E allora, in questo diluvio di denunce e rievocazioni delle ombre sulla strage, non è possibile lasciare ai giovani la sensazione che parteggiare per il bene, per la giustizia, per la verità, si riveli un impegno inutile. Come non ricordare che in quella stessa piazza Fontana uno sconosciuto si presentò a don Paolo Cortesi, segretario del cardinale Carlo Maria Martini, e abbandonò sul tavolo tre borse, contenenti fucili, pistole e bombe a mano. Era il il 13 giugno 1984, e in questo modo Prima linea nel chiudere la sua tragica esperienza volle dare atto al presule che più di tutti, con i cappellani delle carceri, aveva consentito a dei brutali assassini di poter di nuovo guardare a se stessi come a degli uomini. Che avevano sbagliato, ma uomini. Condannati recuperati al vivere civile come chiede di fare lo splendido articolo 27 della nostra Costituzione voluto più di tutti proprio da Aldo Moro. Oggi, mezzo secolo dopo, ai giovani va ricordato che quella pagina è stata chiusa nel rispetto delle leggi e dei princìpi di umanità, e questo – insieme alla capacità di prevenzione affinata dagli apparati di sicurezza proprio in quella sanguinosa stagione – ha contribuito a creare un modello, in grado di tenere l’Italia al riparo, puntando sul dialogo e sul diritto, dalle nuove minacce del terrorismo islamico.

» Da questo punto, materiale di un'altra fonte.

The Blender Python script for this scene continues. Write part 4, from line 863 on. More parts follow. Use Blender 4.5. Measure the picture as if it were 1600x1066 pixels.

Così, ricordare piazza Fontana significa anche ricordare l’appello di Paolo VI agli «uomini delle Brigate rosse» che sarebbe risuonato quasi nove anni dopo. Non ascoltato al momento, ma in grado di gettare un seme ripreso dalla toccante preghiera dei fedeli di Giovanni Bachelet, che davanti alla salma del padre pregò per chi glielo aveva ucciso, e dall’opera profetica di padre Adolfo Bachelet (fratello del vicepresidente del Csm ucciso dalle Br), che con suor Teresilla Barillà percorse accanto a ognuno di quegli uomini finiti sulla strada sbagliata la faticosa via della risalita. Ricordare piazza Fontana significa ricordare anche la storia di uomini delle istituzioni che non fecero uso delle stesse armi del nemico. E, agendo così, scombussolarono i piani dei fautori dell’eversione, spiazzati da questo comportamento. Significa ricordare l’opera della Chiesa, non solo dei cappellani e degli operatori delle carceri. Ma anche dei tanti buoni maestri che proprio in quel momento difficile fondarono associazioni e movimenti cattolici – la stessa Caritas, che prese corpo proprio in quegli anni – per annunciare che la vera salvezza viene da Cristo, brandendo come sola 'arma' la testimonianza. Preti 'reazionari', come li ha definiti da Enrico Deaglio, che in realtà non fecero altro che illuminare quegli anni oscuri con la luce della speranza cristiana offrendo ai giovani una alternativa praticabile alla deriva violenta.